The presidential plane came down in heavy fog as it was travelling to events commemorating the 70th anniversary of the Katyn Massacre, where thousands of Polish officers died at the hands of Soviet secret police.

Ratajczak said the anniversary was weighing heavily upon many Polish-Canadians, making news of the crash even harder to bear.

“It’s almost like a double whammy,” he said.

Regina Kos, lit a candle and spoke softly about the tragedy.

“Poland is really good now, very happy. The government was very good, so I don’t know what’s going to happen now,” said Kos, who immigrated to Canada in 1949.

“He was a good man, a good president.
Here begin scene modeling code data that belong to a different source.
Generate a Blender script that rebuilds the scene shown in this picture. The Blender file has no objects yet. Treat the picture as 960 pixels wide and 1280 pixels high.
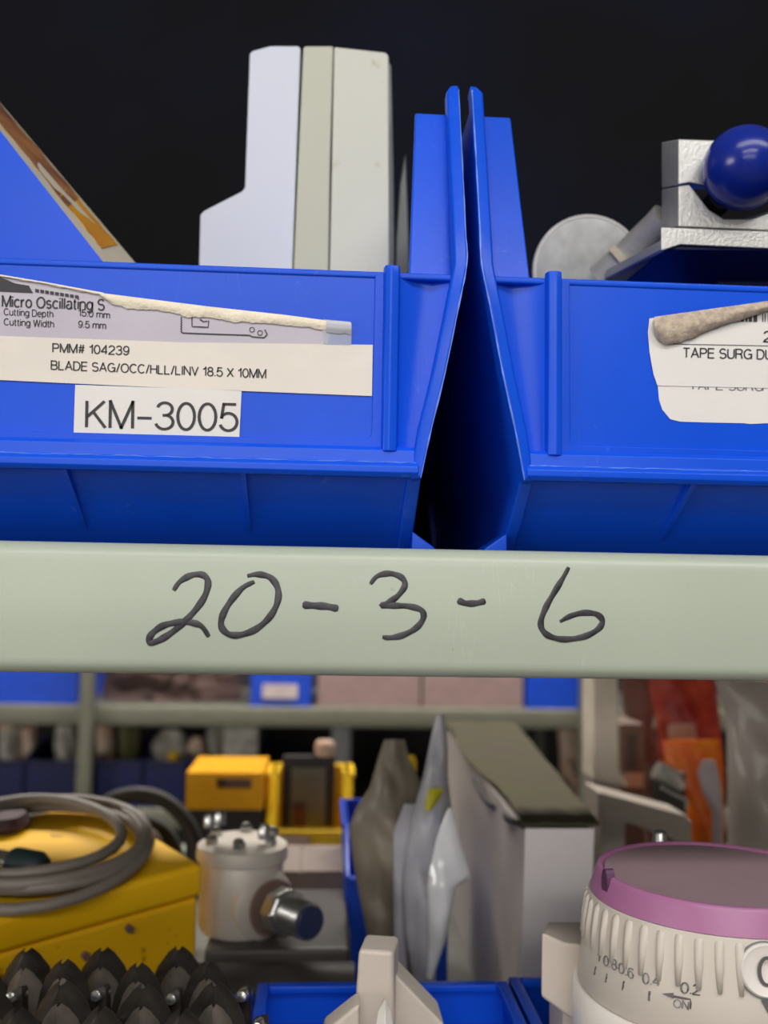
import bpy, bmesh, math, random
from mathutils import Vector, Matrix, noise
random.seed(7)
S = bpy.context.scene
COL = S.collection
PI = math.pi
# ------------------------------------------------------------------ camera
FPX = 1200.0
EYE = Vector((0.0, -0.36, 1.481))
YAW, PITCH, ROLL = math.radians(3.5), math.radians(5.0), math.radians(0.95)
Fw = Vector((math.sin(YAW)*math.cos(PITCH), math.cos(YAW)*math.cos(PITCH), math.sin(PITCH)))
R0 = Fw.cross(Vector((0, 0, 1))).normalized()
U0 = R0.cross(Fw)
Rt = R0*math.cos(ROLL) + U0*math.sin(ROLL)
Up = U0*math.cos(ROLL) - R0*math.sin(ROLL)
cd = bpy.data.cameras.new('camera'); cam = bpy.data.objects.new('camera', cd); COL.objects.link(cam)
M = Matrix((Rt, Up, -Fw)).transposed().to_4x4(); M.translation = EYE
cam.matrix_world = M
cd.sensor_fit = 'VERTICAL'; cd.sensor_height = 32.0; cd.sensor_width = 24.0
cd.lens = 32.0*FPX/1280.0
cd.clip_start = 0.01; cd.clip_end = 50
cd.dof.use_dof = True; cd.dof.focus_distance = 0.365; cd.dof.aperture_fstop = 7.0
S.camera = cam
# ------------------------------------------------------------------ world, exposure, lamps
S.view_settings.view_transform = 'Standard'
S.view_settings.look = 'None'
S.view_settings.gamma = 1.0
S.view_settings.use_curve_mapping = False
S.view_settings.exposure = 0.0
w = bpy.data.worlds.new('world'); S.world = w; w.use_nodes = True
w.node_tree.nodes['Background'].inputs[0].default_value = (0.9, 0.92, 1.0, 1)
w.node_tree.nodes['Background'].inputs[1].default_value = 0.25
def area(name, loc, tgt, sx, sy, power, col):
    l = bpy.data.lights.new(name, 'AREA'); l.shape = 'RECTANGLE'; l.size = sx; l.size_y = sy
    l.energy = power; l.color = col
    o = bpy.data.objects.new(name, l); COL.objects.link(o); o.location = loc
    d = (Vector(tgt)-Vector(loc)).normalized()
    o.rotation_euler = d.to_track_quat('-Z', 'Y').to_euler()
    return o
area('ceiling_lamp', (0.35, -1.15, 2.85), (0.35, -1.15, 0), 2.4, 0.5, 33, (1.0, 0.97, 0.93))
area('ceiling_lamp.001', (0.0, 1.34, 2.85), (0.0, 1.34, 0), 2.4, 0.3, 66, (1.0, 0.94, 0.86))
area('ceiling_fill', (-0.2, -3.2, 2.85), (-0.2, -3.2, 0), 2.4, 0.5, 80, (1.0, 0.965, 0.92))  # farther row, added to brighten the fronts on the lower shelf
area('fill_light', (-1.3, -8.9, 2.25), (-1.3, 0, 2.25), 5.4, 1.3, 110, (1.0, 0.955, 0.90))  # window-sized fill, added to light the lower shelf from the front
area('fill_light.001', (-6.4, -2.6, 1.7), (0, -0.6, 1.5), 4.0, 1.5, 200, (1.0, 0.955, 0.90))   # second added fill, lights the left-facing sides
# ------------------------------------------------------------------ projection helpers: pixel of the 960x1280 frame -> point of the place
def ray(px, py):
    return (Fw + Rt*((px-480)/FPX) - Up*((py-640)/FPX)).normalized()
def at(px, py, Y):
    d = ray(px, py); return EYE + d*((Y-EYE.y)/d.y)
def atz(px, py, Z):
    d = ray(px, py); return EYE + d*((Z-EYE.z)/d.z)
# ------------------------------------------------------------------ materials
def lin(c):
    return tuple(((v/255)/12.92 if v/255 <= 0.04045 else ((v/255+0.055)/1.055)**2.4) for v in c)
MATS = {}
def mat(name, rgb, rough=0.5, metal=0.0, var=0.08, nscale=40, bump=0.0, bscale=400, alpha=1.0, trans=0.0,
        spec=0.5, emit=0, rgb2=None, patch=None, coat=0.0, sss=0.0, rvar=0.0, scratch=None):
    if name in MATS: return MATS[name]
    m = bpy.data.materials.new(name); m.use_nodes = True; MATS[name] = m
    nt = m.node_tree; N = nt.nodes; L = nt.links; b = N['Principled BSDF']
    c = lin(rgb); tc = N.new('ShaderNodeTexCoord')
    nz = N.new('ShaderNodeTexNoise'); nz.inputs['Scale'].default_value = nscale; nz.inputs['Detail'].default_value = 5
    L.new(tc.outputs['Object'], nz.inputs['Vector'])
    mx = N.new('ShaderNodeMix'); mx.data_type = 'RGBA'
    c2 = lin(rgb2) if rgb2 else tuple(min(1, v*(1+var)) for v in c)
    c1 = c if rgb2 else tuple(v*(1-var) for v in c)
    mx.inputs[6].default_value = (*c1, 1); mx.inputs[7].default_value = (*c2, 1)
    rmp = N.new('ShaderNodeMapRange'); rmp.inputs[1].default_value = 0.35; rmp.inputs[2].default_value = 0.65
    L.new(nz.outputs['Fac'], rmp.inputs[0]); L.new(rmp.outputs[0], mx.inputs[0])
    out = mx.outputs[2]
    if patch:   # (rgb, scale, threshold): stains
        n2 = N.new('ShaderNodeTexNoise'); n2.inputs['Scale'].default_value = patch[1]; n2.inputs['Detail'].default_value = 3
        L.new(tc.outputs['Object'], n2.inputs['Vector'])
        r2 = N.new('ShaderNodeMapRange'); r2.inputs[1].default_value = patch[2]; r2.inputs[2].default_value = patch[2]+0.07
        L.new(n2.outputs['Fac'], r2.inputs[0])
        m2 = N.new('ShaderNodeMix'); m2.data_type = 'RGBA'; m2.inputs[7].default_value = (*lin(patch[0]), 1)
        L.new(r2.outputs[0], m2.inputs[0]); L.new(out, m2.inputs[6]); out = m2.outputs[2]
    if scratch:  # (rgb, amount): thin pale scuffs
        wv = N.new('ShaderNodeTexNoise'); wv.inputs['Scale'].default_value = 60; wv.inputs['Detail'].default_value = 2
        wv.inputs['Distortion'].default_value = 1.5
        mp = N.new('ShaderNodeMapping'); mp.inputs['Scale'].default_value = (1.0, 1.0, 0.18); mp.inputs['Rotation'].default_value = (0, 0.7, 0)
        L.new(tc.outputs['Object'], mp.inputs['Vector']); L.new(mp.outputs[0], wv.inputs['Vector'])
        r3 = N.new('ShaderNodeMapRange'); r3.inputs[1].default_value = 0.497; r3.inputs[2].default_value = 0.5
        r4 = N.new('ShaderNodeMapRange'); r4.inputs[1].default_value = 0.506; r4.inputs[2].default_value = 0.503
        L.new(wv.outputs['Fac'], r3.inputs[0]); L.new(wv.outputs['Fac'], r4.inputs[0])
        mu = N.new('ShaderNodeMath'); mu.operation = 'MULTIPLY'; L.new(r3.outputs[0], mu.inputs[0]); L.new(r4.outputs[0], mu.inputs[1])
        n5 = N.new('ShaderNodeTexNoise'); n5.inputs['Scale'].default_value = 25; L.new(tc.outputs['Object'], n5.inputs['Vector'])
        r5 = N.new('ShaderNodeMapRange'); r5.inputs[1].default_value = 0.56; r5.inputs[2].default_value = 0.7; r5.inputs[4].default_value = scratch[1]
        L.new(n5.outputs['Fac'], r5.inputs[0])
        m4 = N.new('ShaderNodeMath'); m4.operation = 'MULTIPLY'; L.new(mu.outputs[0], m4.inputs[0]); L.new(r5.outputs[0], m4.inputs[1])
        m3 = N.new('ShaderNodeMix'); m3.data_type = 'RGBA'; m3.inputs[7].default_value = (*lin(scratch[0]), 1)
        L.new(m4.outputs[0], m3.inputs[0]); L.new(out, m3.inputs[6]); out = m3.outputs[2]
    L.new(out, b.inputs['Base Color'])
    b.inputs['Roughness'].default_value = rough
    if rvar:
        rr = N.new('ShaderNodeMapRange'); rr.inputs[3].default_value = rough-rvar; rr.inputs[4].default_value = rough+rvar
        L.new(nz.outputs['Fac'], rr.inputs[0]); L.new(rr.outputs[0], b.inputs['Roughness'])
    b.inputs['Metallic'].default_value = metal
    b.inputs['Specular IOR Level'].default_value = spec
    b.inputs['Alpha'].default_value = alpha
    b.inputs['Transmission Weight'].default_value = trans
    b.inputs['Coat Weight'].default_value = coat
    if sss:
        b.inputs['Subsurface Weight'].default_value = sss; b.inputs['Subsurface Radius'].default_value = (0.001, 0.002, 0.006)
    if emit:
        b.inputs['Emission Color'].default_value = (*c, 1); b.inputs['Emission Strength'].default_value = emit
    if bump:
        n4 = N.new('ShaderNodeTexNoise'); n4.inputs['Scale'].default_value = bscale; n4.inputs['Detail'].default_value = 4
        L.new(tc.outputs['Object'], n4.inputs['Vector'])
        bp = N.new('ShaderNodeBump'); bp.inputs['Strength'].default_value = bump; bp.inputs['Distance'].default_value = 0.001
        L.new(n4.outputs['Fac'], bp.inputs['Height']); L.new(bp.outputs[0], b.inputs['Normal'])
    return m
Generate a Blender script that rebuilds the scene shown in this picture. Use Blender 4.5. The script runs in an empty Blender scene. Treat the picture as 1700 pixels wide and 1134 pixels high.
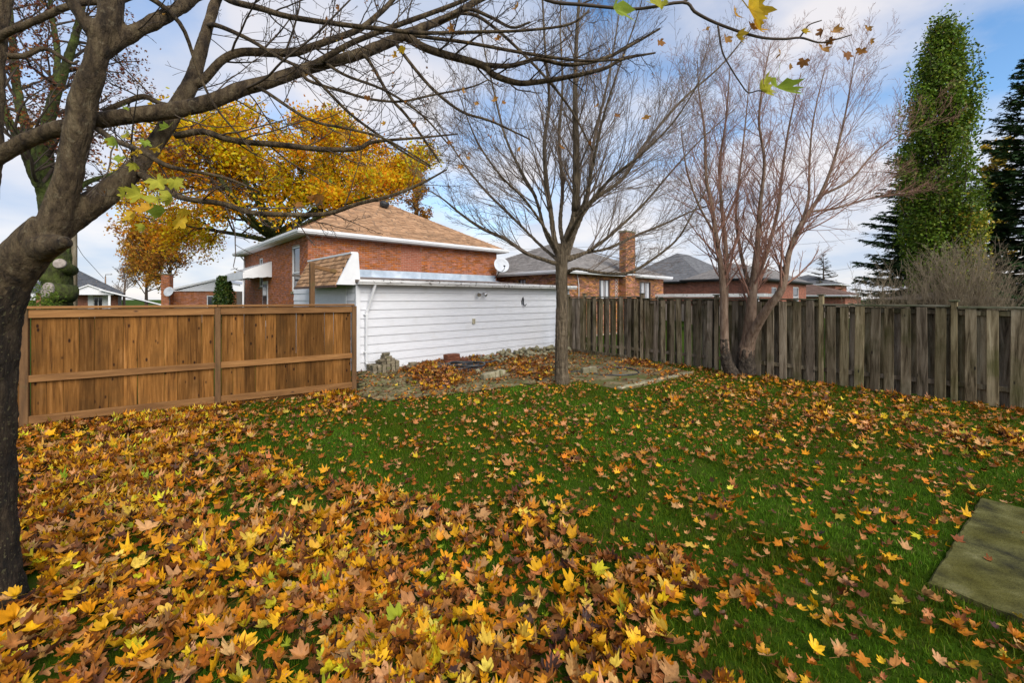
import bpy, math, random
import numpy as np
from mathutils import Vector, Matrix

rng = np.random.default_rng(11)
random.seed(11)
scn = bpy.context.scene
C = scn.collection
R = math.radians

# ------------------------------------------------------------------ camera, sky, sun, exposure
FP, H, HY, CX = 700.0, 1.95, 495.0, 850.0          # focal length in photo pixels, eye height, horizon row, centre column
cam_d = bpy.data.cameras.new('camera'); cam = bpy.data.objects.new('camera', cam_d); C.objects.link(cam)
cam.location = (0, 0, H); cam.rotation_euler = (R(90), 0, 0)
cam_d.sensor_width = 36; cam_d.lens = FP / 1700 * 36; cam_d.shift_y = -(567 - HY) / 1700
cam_d.clip_start = 0.05; cam_d.clip_end = 2000
scn.camera = cam

SUN_EL, SUN_AZ = 38.0, 150.0                        # azimuth clockwise from +Y (the view direction)
world = bpy.data.worlds.new('World'); scn.world = world; world.use_nodes = True
def build_world():
    nt = world.node_tree; nt.nodes.clear(); N = nt.nodes.new; L = nt.links.new
    out = N('ShaderNodeOutputWorld'); mix = N('ShaderNodeMixShader')
    bg1 = N('ShaderNodeBackground'); bg2 = N('ShaderNodeBackground')
    sky = N('ShaderNodeTexSky'); sky.sky_type = 'NISHITA'; sky.sun_disc = False
    sky.sun_elevation = R(SUN_EL); sky.sun_rotation = R(SUN_AZ); sky.air_density = 1.0; sky.dust_density = 0.2; sky.ozone_density = 1.0
    hsv = N('ShaderNodeHueSaturation'); hsv.inputs['Saturation'].default_value = 1.2; L(sky.outputs[0], hsv.inputs['Color']); L(hsv.outputs[0], bg1.inputs[0]); bg1.inputs[1].default_value = 0.15
    tc = N('ShaderNodeTexCoord'); sep = N('ShaderNodeSeparateXYZ'); L(tc.outputs['Generated'], sep.inputs[0])
    def math_(op, a, b=None, clamp=False):
        n = N('ShaderNodeMath'); n.operation = op; n.use_clamp = clamp
        for i, v in enumerate((a, b)):
            if v is None: continue
            if isinstance(v, (int, float)): n.inputs[i].default_value = v
            else: L(v, n.inputs[i])
        return n.outputs[0]
    zz = math_('ADD', math_('MAXIMUM', sep.outputs[2], 0.0), 0.22)
    cx = math_('DIVIDE', sep.outputs[0], zz); cy = math_('DIVIDE', sep.outputs[1], zz)
    cmb = N('ShaderNodeCombineXYZ'); L(cx, cmb.inputs[0]); L(cy, cmb.inputs[1]); cmb.inputs[2].default_value = 3.7
    n1 = N('ShaderNodeTexNoise'); n1.inputs['Scale'].default_value = 0.95; n1.inputs['Detail'].default_value = 7; n1.inputs['Roughness'].default_value = 0.52
    L(cmb.outputs[0], n1.inputs['Vector'])
    hz = math_('MULTIPLY', math_('SUBTRACT', 0.34, sep.outputs[2], True), 1.1)        # denser cloud towards the horizon
    f = math_('ADD', n1.outputs[0], hz)
    ramp = N('ShaderNodeValToRGB'); L(f, ramp.inputs[0])
    ramp.color_ramp.elements[0].position = 0.43; ramp.color_ramp.elements[0].color = (0.0, 0.0, 0.0, 1)
    ramp.color_ramp.elements[1].position = 0.60; ramp.color_ramp.elements[1].color = (0.92, 0.92, 0.92, 1)
    n2 = N('ShaderNodeTexNoise'); n2.inputs['Scale'].default_value = 1.7; n2.inputs['Detail'].default_value = 5
    L(cmb.outputs[0], n2.inputs['Vector'])
    cr = N('ShaderNodeValToRGB'); L(n2.outputs[0], cr.inputs[0])
    cr.color_ramp.elements[0].position = 0.35; cr.color_ramp.elements[0].color = (0.60, 0.68, 0.85, 1)
    cr.color_ramp.elements[1].position = 0.62; cr.color_ramp.elements[1].color = (0.95, 0.91, 0.92, 1)
    L(cr.outputs[0], bg2.inputs[0]); bg2.inputs[1].default_value = 0.66
    L(ramp.outputs[0], mix.inputs[0]); L(bg1.outputs[0], mix.inputs[1]); L(bg2.outputs[0], mix.inputs[2]); L(mix.outputs[0], out.inputs[0])
build_world()
sun_d = bpy.data.lights.new('sun', 'SUN'); sun = bpy.data.objects.new('sun', sun_d); C.objects.link(sun)
sun_d.energy = 3.2; sun_d.angle = R(50); sun_d.color = (1.0, 0.95, 0.87)
_a, _e = R(SUN_AZ), R(SUN_EL)
to_sun = Vector((math.sin(_a) * math.cos(_e), math.cos(_a) * math.cos(_e), math.sin(_e)))
sun.rotation_euler = to_sun.to_track_quat('Z', 'Y').to_euler(); sun.location = to_sun * 60
vs = scn.view_settings
vs.view_transform = 'Standard'; vs.look = 'None'; vs.gamma = 1.0; vs.use_curve_mapping = False; vs.exposure = 0.58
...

It’s very shocking to our community.”

As Polish Canadians mourned, politicians across the country voiced their shock and offered their condolences.

“It is with shock and profound sadness that I learned this morning of the terrible tragedy,” said Prime Minister Stephen Harper in a statement.

“President Lech Kaczynski was a man who stood proudly and defiantly for democracy and human rights through even the most difficult times.”

Governor General Michaelle Jean also expressed her sympathies.

“Our thoughts are with Canada’s Polish community, which is in shock and which we know had great affection and admiration for President Kaczynski,” she said, calling 60-year-old Kaczynski a “brave champion of freedom and patriotic pride.”

Liberal Leader Michael Ignatieff, Ontario Premier Dalton McGuinty and Toronto mayor David Miller were among other politicians to offer their condolences.

News of the crash prompted Polish Prime Minister Donald Tusk to cancel a scheduled visit to the Ottawa Valley region next week.

The incident has devastated the upper echelons of Poland’s political and military establishments. On board were the army chief of staff, the navy chief commander, and heads of the air and land forces.

Also killed were the national bank president, deputy foreign minister, army chaplain, head of the National Security Office, deputy parliament speaker, Olympic Committee head, civil rights commissioner and at least two presidential aides and three legislators, the Polish Foreign Ministry said.

Poland has long discussed replacing the planes that carry the country’s leaders but said they lacked the funds. The presidential plane, a 26-year-old Russian-built Tupolev, was fully overhauled in December and was certainly flightworthy, the general director of the Aviakor aviation maintenance plant in Samara, Russia told television channel Rossiya-24.

An eyewitness said the plane tilted to the left before crashing. Two loud explosions were heard as the aircraft plummeted to the ground.